- **STATED GOAL**
Quote exactly the lines spanning from the top of the data below to the line that contains "R = math.radians", including both.

— Start —

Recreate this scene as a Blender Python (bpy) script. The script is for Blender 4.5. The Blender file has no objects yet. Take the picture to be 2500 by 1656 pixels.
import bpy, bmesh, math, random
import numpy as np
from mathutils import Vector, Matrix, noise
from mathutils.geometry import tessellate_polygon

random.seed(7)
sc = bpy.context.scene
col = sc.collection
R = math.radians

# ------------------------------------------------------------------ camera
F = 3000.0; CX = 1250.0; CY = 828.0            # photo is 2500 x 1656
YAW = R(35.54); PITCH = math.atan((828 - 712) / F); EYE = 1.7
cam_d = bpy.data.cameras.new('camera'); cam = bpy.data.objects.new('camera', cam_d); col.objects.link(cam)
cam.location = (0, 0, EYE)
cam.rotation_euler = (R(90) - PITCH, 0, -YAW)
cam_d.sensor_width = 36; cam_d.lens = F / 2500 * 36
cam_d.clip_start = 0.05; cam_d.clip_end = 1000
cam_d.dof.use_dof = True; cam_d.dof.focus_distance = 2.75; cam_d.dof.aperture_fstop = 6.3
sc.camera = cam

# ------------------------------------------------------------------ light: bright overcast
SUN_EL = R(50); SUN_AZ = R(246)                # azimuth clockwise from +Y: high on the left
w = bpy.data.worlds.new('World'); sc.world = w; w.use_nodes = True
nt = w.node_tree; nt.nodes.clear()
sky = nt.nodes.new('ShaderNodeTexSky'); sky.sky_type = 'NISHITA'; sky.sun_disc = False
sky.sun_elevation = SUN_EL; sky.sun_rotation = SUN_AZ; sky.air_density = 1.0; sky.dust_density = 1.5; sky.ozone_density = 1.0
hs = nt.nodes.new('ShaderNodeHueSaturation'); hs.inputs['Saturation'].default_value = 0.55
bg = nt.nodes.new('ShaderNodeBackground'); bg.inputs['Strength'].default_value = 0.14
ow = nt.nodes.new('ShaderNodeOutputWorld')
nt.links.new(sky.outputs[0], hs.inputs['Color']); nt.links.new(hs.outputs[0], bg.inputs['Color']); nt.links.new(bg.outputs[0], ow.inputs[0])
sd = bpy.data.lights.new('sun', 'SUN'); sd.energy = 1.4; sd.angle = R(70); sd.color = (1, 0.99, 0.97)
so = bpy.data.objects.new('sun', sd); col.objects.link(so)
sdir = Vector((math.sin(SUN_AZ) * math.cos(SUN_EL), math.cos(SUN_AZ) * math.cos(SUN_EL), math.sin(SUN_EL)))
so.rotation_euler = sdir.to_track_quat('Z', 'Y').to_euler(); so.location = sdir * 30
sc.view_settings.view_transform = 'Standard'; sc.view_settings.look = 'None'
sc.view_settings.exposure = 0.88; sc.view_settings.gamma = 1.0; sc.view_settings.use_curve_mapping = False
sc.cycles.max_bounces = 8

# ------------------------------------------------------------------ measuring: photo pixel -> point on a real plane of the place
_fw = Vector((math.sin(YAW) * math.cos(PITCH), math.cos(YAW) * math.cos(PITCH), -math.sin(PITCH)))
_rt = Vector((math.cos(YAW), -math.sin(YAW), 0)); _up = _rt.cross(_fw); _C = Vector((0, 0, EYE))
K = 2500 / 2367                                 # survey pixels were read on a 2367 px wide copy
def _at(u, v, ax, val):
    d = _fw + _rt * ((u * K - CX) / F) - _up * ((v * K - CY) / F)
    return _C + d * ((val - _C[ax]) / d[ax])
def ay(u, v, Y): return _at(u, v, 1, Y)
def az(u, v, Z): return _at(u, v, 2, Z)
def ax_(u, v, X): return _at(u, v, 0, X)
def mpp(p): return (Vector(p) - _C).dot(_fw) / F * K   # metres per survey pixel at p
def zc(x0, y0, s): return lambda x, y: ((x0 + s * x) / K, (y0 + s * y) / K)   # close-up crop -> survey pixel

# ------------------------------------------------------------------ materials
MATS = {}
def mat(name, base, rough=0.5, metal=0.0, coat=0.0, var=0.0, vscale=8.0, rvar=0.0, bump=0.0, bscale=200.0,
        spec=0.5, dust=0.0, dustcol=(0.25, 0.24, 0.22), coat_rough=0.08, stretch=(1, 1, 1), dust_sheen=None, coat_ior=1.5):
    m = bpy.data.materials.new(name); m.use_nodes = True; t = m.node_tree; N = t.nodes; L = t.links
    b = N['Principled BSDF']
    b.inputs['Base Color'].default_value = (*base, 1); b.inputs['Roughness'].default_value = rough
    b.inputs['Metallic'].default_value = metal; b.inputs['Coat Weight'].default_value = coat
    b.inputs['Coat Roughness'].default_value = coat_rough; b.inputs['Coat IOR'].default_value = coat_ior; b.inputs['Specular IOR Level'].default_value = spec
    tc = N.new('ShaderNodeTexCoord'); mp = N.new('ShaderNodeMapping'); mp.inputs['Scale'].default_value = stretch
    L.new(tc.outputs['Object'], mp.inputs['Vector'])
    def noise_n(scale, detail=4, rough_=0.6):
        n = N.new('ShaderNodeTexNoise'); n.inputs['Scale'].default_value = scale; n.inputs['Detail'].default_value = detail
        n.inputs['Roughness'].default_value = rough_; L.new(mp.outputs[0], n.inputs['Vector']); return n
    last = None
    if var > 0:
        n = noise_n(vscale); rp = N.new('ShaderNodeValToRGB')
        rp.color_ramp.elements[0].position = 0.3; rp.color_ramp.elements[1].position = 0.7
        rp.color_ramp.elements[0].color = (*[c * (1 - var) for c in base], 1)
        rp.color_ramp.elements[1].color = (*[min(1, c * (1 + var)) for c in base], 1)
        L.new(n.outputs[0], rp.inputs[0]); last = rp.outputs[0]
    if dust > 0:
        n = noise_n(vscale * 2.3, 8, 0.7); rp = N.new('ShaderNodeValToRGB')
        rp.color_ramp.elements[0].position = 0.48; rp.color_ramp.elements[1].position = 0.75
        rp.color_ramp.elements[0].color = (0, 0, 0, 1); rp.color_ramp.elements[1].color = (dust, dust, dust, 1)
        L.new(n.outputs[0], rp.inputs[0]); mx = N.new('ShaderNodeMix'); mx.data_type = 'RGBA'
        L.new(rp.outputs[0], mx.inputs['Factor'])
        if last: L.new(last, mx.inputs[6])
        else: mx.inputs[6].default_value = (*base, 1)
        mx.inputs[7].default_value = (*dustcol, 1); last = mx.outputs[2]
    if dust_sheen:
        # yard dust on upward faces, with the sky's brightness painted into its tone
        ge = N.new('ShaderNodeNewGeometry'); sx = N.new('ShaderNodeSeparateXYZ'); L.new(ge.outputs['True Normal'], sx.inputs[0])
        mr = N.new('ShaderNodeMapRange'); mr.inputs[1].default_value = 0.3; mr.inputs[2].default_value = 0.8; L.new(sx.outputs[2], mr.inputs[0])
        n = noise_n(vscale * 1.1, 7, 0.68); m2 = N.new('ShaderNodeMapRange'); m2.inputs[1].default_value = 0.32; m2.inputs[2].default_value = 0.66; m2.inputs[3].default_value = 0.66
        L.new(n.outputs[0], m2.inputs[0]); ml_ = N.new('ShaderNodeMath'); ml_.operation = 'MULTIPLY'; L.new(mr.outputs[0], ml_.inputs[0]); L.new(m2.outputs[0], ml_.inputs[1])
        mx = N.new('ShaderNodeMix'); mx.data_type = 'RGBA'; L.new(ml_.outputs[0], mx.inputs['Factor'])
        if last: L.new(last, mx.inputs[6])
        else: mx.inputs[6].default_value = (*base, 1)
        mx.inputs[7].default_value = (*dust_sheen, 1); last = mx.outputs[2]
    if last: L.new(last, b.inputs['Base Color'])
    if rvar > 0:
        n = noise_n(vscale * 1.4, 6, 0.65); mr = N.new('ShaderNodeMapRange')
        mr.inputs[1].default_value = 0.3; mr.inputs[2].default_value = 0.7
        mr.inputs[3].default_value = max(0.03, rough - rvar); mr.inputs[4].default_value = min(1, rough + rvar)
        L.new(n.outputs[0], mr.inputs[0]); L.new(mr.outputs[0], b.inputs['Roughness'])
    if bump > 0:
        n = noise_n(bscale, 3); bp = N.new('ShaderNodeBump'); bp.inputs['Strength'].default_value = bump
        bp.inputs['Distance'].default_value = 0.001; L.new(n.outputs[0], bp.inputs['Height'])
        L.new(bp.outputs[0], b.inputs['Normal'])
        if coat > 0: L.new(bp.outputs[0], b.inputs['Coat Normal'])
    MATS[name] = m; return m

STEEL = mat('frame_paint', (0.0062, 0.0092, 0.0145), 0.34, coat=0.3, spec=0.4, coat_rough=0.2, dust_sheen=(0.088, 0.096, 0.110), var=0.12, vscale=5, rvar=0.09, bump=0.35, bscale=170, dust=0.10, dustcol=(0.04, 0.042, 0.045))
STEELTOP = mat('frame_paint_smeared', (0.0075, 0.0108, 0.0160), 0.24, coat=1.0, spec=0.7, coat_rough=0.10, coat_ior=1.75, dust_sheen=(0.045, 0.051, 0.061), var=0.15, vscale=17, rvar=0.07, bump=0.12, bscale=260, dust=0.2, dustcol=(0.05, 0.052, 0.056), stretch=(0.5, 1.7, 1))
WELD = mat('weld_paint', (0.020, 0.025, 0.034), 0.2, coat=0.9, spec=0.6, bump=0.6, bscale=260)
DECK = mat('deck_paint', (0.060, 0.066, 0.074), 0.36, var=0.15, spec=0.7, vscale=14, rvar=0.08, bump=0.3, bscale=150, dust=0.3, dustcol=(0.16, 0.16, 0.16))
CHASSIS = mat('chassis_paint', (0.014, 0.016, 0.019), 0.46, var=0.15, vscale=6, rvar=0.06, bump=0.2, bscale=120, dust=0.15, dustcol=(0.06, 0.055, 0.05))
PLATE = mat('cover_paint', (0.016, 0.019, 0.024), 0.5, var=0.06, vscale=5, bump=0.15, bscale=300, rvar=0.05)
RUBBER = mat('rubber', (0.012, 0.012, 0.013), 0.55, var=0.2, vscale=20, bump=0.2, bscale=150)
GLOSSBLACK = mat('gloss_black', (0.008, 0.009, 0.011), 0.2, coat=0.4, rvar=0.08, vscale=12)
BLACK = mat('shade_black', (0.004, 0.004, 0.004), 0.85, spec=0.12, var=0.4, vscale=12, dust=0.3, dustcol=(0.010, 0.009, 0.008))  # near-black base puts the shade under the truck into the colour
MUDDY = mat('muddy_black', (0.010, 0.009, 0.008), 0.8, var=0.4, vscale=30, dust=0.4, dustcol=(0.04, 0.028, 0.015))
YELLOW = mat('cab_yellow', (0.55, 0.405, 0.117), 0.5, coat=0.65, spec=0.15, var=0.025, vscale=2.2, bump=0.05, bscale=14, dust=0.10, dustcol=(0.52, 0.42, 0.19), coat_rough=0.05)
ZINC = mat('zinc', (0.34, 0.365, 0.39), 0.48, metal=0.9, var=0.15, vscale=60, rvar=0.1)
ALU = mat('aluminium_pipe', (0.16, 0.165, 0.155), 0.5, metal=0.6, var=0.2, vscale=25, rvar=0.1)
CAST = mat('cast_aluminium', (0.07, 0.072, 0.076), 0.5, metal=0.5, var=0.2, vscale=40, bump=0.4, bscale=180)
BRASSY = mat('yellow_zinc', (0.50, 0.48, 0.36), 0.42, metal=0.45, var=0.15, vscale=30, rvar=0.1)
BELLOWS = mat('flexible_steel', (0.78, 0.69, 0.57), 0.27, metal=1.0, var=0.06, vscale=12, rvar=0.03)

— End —

- **CORRECT ANSWER**
Recreate this scene as a Blender Python (bpy) script. The script is for Blender 4.5. The Blender file has no objects yet. Take the picture to be 2500 by 1656 pixels.
import bpy, bmesh, math, random
import numpy as np
from mathutils import Vector, Matrix, noise
from mathutils.geometry import tessellate_polygon

random.seed(7)
sc = bpy.context.scene
col = sc.collection
R = math.radians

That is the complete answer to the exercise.